Bananas are coming in steady. I was given some green cooking bananas the other day. These make very good chips. Here are some banana and arrowroot chips. Maitland cooked these by frying them in a butter/tallow/olive oil mix and then finished off in the oven. The arrowroot are the best chips, if you can get them crunchy - the bananas don’t taste so good when over cooked!
Processing
I’ve been making soups a bit lately, which means making lots of stock. I needed to stock up on my shelf stable stock, so pressure canned a pot full. I need to do more as we have very full freezers (bones take up space!), and we still have a few goats to put in them. We’ve just done our four pigs - finished the last two yesterday. They would be the biggest we’ve done for a while. I’ve frozen all the sausage and salami trim. When it cools down a fair bit more, we’ll take it out and mince it up and make sausages for freezing and salami for drying. I still have a couple of salamis left so the amount we did last year was pretty spot on.
A friend gave me some cherry tomatoes the other day, so they immediately got turned into sauce. (recipe in The Basics). This batch was only 750g tomatoes but it’s always worth doing a small batch when you have a thermomix.
I’m currently dehydrating corn. I soaked it last night and cooked it in lime water this morning. I’ve still got some of last year’s corn and have just processed this year’s so if we’re going to be eating more corn this year, I want to nixtamalize it first. By dehydrating it, it’ll have a lot more uses - corn bread, polenta, and a few other corny things I want to try, including adding some into my regular bread.
Other things we’ve eaten recently
Rice congee - I’ll share my version with my paid subscribers but here's one very similar (I like the texture from 8 cups of stock and I use medium grain white rice.)
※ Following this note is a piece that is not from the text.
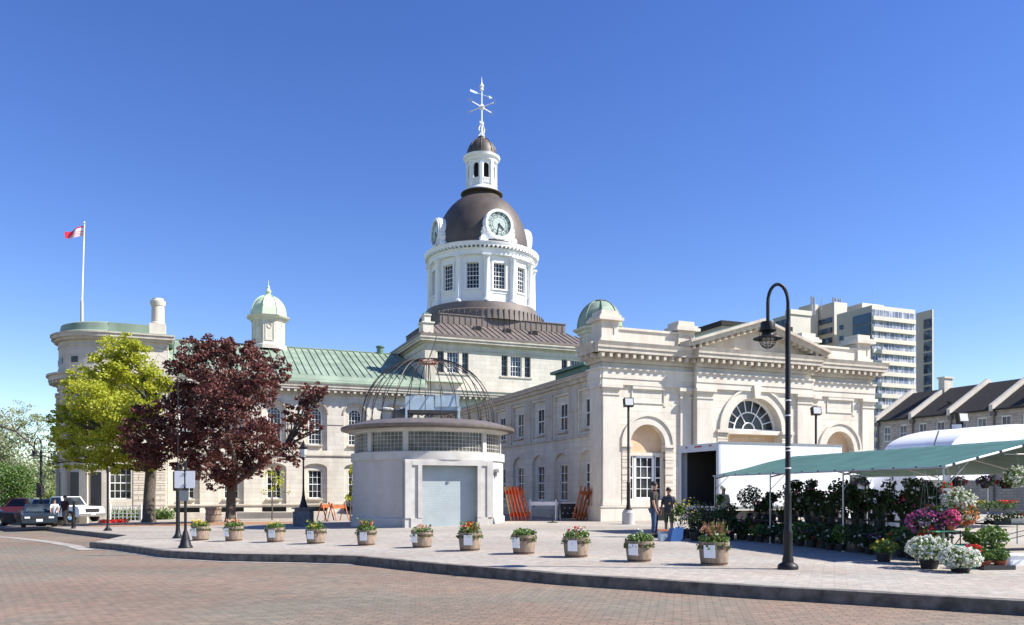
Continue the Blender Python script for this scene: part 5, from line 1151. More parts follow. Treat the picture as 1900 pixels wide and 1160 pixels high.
bl = [((372, 1003), .15, (('fy', 26),), 'with yellow pansies, farthest left, next to the sign post', 'leafm', 1),
      ((434, 1004), .12, (('fo', 16), ('fw', 6)), 'with orange flowers, in front of the purple maple', 'leafm', 1),
      ((511, 1006), .10, (('fy', 8),), 'with low mostly green leaves, third from the left end', 'leafm', 1),
      ((586, 1009), .28, (('fy', 12), ('fw', 6)), 'with yellow blooms and one tall sprig, below the lantern post', 'leafm', 1),
      ((680, 1012), .34, (('fr', 10), ('fo', 10), ('fy', 6)), 'with a tall green spike and red-orange blooms, left of the roller door', 'leafm', 1.1),
      ((783, 1016), .08, (('fbr', 14), ('fo', 4)), 'with sparse drooping brownish flowers, before the roller door left edge', 'leafm', .55),
      ((872, 1022), .26, (('fr', 18), ('fy', 10)), 'with red and yellow blooms, before the roller door right edge', 'leafm', 1.1),
      ((972, 1028), .14, (('fw', 8),), 'with spreading grey-green leaves and a few white blooms, before the orange barriers', 'leafm', 1.1),
      ((1069, 1034), .18, (('fbr', 16), ('fw', 16), ('fr', 8)), 'with dark red and cream flowers, fourth from the right end', 'leafm', 1.1),
      ((1186, 1042), .22, (('fw', 6),), 'with bushy yellow-green foliage, in front of the floodlight post', 'leafm', 1.3),
      ((1325, 1048.5), .36, (('fw', 8), ('fbr', 22)), 'with tall pinkish-brown grassy plume, nearest the tall street lamp', 'leafm', .9)]
for i, ((px, py), tl, cols, lab, lm, dn_) in enumerate(bl):
    p = G(px, py); d = p.y; wpx = 33 + (55 - 33) * (py - 1003) / 46; k = wpx / 1480 * d / .62
    t = barrel(50 + i, tl, cols, 'half-barrel planter ' + lab, p, k, lm, dn_)
    if i == 10:
        rnd = random.Random(3); mb = MB()
        for _ in range(130):
            a = rnd.uniform(0, 2 * PI); r = rnd.uniform(0, .12); l_ = rnd.uniform(.15, .36); q = Vector((r * math.cos(a), r * math.sin(a), .42)); e_ = q + Vector((math.cos(a) * l_ * .45, math.sin(a) * l_ * .45, l_)); mb.tube([q, q.lerp(e_, .5) + Vector((0, 0, .03)), e_], [.005, .005, .002], 3)
        mb.build('plume', 'fbr', t)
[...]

Lately my bread has been, well….like a brick. I ran out of my favourite wheat flour and have been using other flours that haven’t quite worked as well. I’ve also started playing around with using an autolyse of various times. My main issue has been around the fact that I want to do an overnight soak - either without yeast or sourdough starter (autolyse) or an overnight rise with the starter. The problem with the latter is that it over proofs using fresh milled flour. The former - I haven’t really worked out the best mixing method.
I have at times made an overnight yeast bread. I got a recipe off my friend, Lissa and it was called Jim Leahy’s bread. Dunno who Jim is, but it’s a pretty handy bread to have in your repertoire. The main problem I’ve had is that it doesn’t work so well with freshly milled flour. Until I included an autolyse. I autolyse this loaf for 3 hours before adding the yeast. I did one fold before going to bed and left it on the counter all night.
Next morning it had over proofed and was also a bit too wet, and so hard to shape. I let it rise for about an hour in the morning and then baked it in the oven. Now I just need to work out how to fit it into cob oven baking schedule - maybe leave in the fridge to rise and shape later in the day when the oven is almost ready.
The cob oven had to get repaired recently and I’m still waiting for it to dry enough to bake in. This was it a week ago and I’ve had a little fire going in it most of the days ever since. We ended up putting about 6 inches of cob over what I had and it’s very dense and should be great when fully dry and ready to cook in! I’m looking forward to that.
And now after a week……
Bread – overnight yeast dough
I originally got this recipe from my friend Lissa who got it from Jim Leahy. You can use any type of flour – bread flour, bakers flour, plain flour or even fresh ground wheat*. The texture will vary with different flours.
Make a double batch and make Buns or bread. If making buns with sultanas, take out a half of the dough before leaving to rise overnight and mix in some sultanas with the other half.
Ingredients (including for different sized batches)
360g Bakers flour (500g) 720g
295g water (410g) 590g – maybe more if wholemeal flour
1 tablespoon olive oil for the two smaller loaves and 2 tablespoons for the larger loaf
1 teaspoon of salt 2 teaspoons
¼ for the smaller loaves and ½ teaspoon Yeast for the bigger loaf.
Method
Mix the ingredients in a large bowl (or Thermomix). The mixture will be shaggy.
Cover and leave the bowl to sit overnight. You can do a couple of folds in the first hour (2-4). If the weather is warm, place in the fridge. Leave out if its winter.
Next morning, punch the dough down and tip out onto a floured bench. Flatten the dough a little and then grab an edge of the dough and stretch it into the middle dough. Repeat this with all corners and then roll into a loaf shape and place in a tin.
You can let this rise for another hour, while the oven heats up to 240C. Or put it straight into a cold oven and turn the heat on.
Cook for about half an hour once it comes to temperature. It will be browned on top and bottom and sound hollow when tapped.
*When using Fresh Milled Flour, autolyse for 3-4 hours – so start the bread early afternoon to finish off in the evening and then allow to sit. Reduce the water amount by 20ml for the autolyse and then mix the 20ml water in with the yeast before adding to the loaf. I think that helps it to mix in better. This is still in trial phase but with regular flour, I’ve made it many times.